Time-lapsed graphene moiré superlattice on Cu(111)

The detailed study of the graphene (gr) moir\'e superlattices emerging due to the mismatch between the substrate's and gr-overlayer crystal lattices is inevitable because of its high technological relevance. However, little is known about the dynamics of moir\'e superstructures on gr. Here, we report the first classical molecular dynamics simulation (CMD) of the moir\'e superlattice of graphene on Cu(111) using a new parameterized Tersoff-potential for the graphene/Cu(111) interface fitted in this paper to nonlocal van der Waals density functional theory (DFT) calculations. The interfacial force field with time-lapsed CMD provides superlattices in good quantitative agreement with the available experimental results. The long range coincidence supercells of $2 \times 2$ and $3 \times 3$ with nonequivalent moir\'e hills have also been identified and analyzed. The moir\'e superlattice exhibits a pattern which is dynamical rather than statically pinned to the support and can be observed mostly via time lapsing.
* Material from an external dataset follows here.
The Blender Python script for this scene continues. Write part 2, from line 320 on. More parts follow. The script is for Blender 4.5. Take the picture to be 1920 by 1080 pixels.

The instantaneous snapshots of the periodic moir\'e pattern already at low temperature are weakly disordered lacking the apparent sharpness of the time averaged pattern and scanning tunneling microscopy images. This suggests the existence of competing orders between a static (1st order) and a dynamical (2nd order) moir\'e superstructures.The revealed random height fluctuations may limit the important electronic properties of supported graphene such as the mobility of charge carriers.